| Task goal |
Reproduce each line from the first in the data through the line that contains "COL = scene.collection" exactly; give nothing else.
BEGIN Dataset content
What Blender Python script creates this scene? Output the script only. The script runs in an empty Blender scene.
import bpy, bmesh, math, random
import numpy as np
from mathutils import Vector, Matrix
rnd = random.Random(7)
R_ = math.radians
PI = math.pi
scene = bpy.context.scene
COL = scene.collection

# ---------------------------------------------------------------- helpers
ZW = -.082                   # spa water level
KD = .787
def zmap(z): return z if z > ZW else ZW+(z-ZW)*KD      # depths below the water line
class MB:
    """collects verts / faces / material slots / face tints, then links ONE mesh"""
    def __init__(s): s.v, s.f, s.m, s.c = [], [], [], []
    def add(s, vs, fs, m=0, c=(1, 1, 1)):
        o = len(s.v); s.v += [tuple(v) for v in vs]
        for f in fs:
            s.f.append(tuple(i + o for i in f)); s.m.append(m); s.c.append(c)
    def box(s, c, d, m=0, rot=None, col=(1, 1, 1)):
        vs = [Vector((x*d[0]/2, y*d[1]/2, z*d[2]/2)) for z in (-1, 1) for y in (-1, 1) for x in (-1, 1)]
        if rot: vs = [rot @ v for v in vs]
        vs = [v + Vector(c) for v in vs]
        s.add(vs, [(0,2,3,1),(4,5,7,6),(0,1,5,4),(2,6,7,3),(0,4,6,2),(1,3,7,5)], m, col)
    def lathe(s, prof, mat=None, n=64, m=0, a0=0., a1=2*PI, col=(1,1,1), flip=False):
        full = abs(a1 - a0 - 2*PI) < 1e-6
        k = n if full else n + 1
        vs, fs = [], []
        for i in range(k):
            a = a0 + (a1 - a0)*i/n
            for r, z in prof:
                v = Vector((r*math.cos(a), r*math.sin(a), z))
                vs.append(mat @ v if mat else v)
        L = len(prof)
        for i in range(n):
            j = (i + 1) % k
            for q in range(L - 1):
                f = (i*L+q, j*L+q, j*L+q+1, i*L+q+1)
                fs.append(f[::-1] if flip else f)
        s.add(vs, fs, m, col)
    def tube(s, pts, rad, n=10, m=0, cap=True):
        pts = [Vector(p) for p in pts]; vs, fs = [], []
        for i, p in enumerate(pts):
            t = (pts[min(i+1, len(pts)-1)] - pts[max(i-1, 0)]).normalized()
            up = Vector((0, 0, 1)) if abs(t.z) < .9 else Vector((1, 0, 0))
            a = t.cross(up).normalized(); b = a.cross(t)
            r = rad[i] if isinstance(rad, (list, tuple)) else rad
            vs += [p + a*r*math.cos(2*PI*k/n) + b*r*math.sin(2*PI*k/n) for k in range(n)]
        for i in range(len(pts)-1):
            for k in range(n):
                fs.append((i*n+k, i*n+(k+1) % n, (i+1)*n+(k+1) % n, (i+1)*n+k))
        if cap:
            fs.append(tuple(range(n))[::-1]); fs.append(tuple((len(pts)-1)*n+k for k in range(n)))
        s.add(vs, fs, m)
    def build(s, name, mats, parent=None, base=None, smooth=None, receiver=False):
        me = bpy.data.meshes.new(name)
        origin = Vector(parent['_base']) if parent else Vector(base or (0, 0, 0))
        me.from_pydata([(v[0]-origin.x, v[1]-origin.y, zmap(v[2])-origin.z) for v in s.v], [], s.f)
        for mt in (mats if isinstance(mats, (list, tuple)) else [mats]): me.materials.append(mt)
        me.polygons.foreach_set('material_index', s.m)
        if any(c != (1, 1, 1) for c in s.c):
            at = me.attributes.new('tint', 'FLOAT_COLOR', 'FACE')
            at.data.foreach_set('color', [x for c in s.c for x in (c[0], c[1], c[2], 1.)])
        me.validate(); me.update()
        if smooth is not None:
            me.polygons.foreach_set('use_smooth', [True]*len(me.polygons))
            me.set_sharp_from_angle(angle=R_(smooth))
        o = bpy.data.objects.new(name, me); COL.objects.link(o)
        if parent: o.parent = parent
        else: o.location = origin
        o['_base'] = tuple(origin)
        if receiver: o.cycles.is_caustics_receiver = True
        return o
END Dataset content
| Written answer |
What Blender Python script creates this scene? Output the script only. The script runs in an empty Blender scene.
import bpy, bmesh, math, random
import numpy as np
from mathutils import Vector, Matrix
rnd = random.Random(7)
R_ = math.radians
PI = math.pi
scene = bpy.context.scene
COL = scene.collection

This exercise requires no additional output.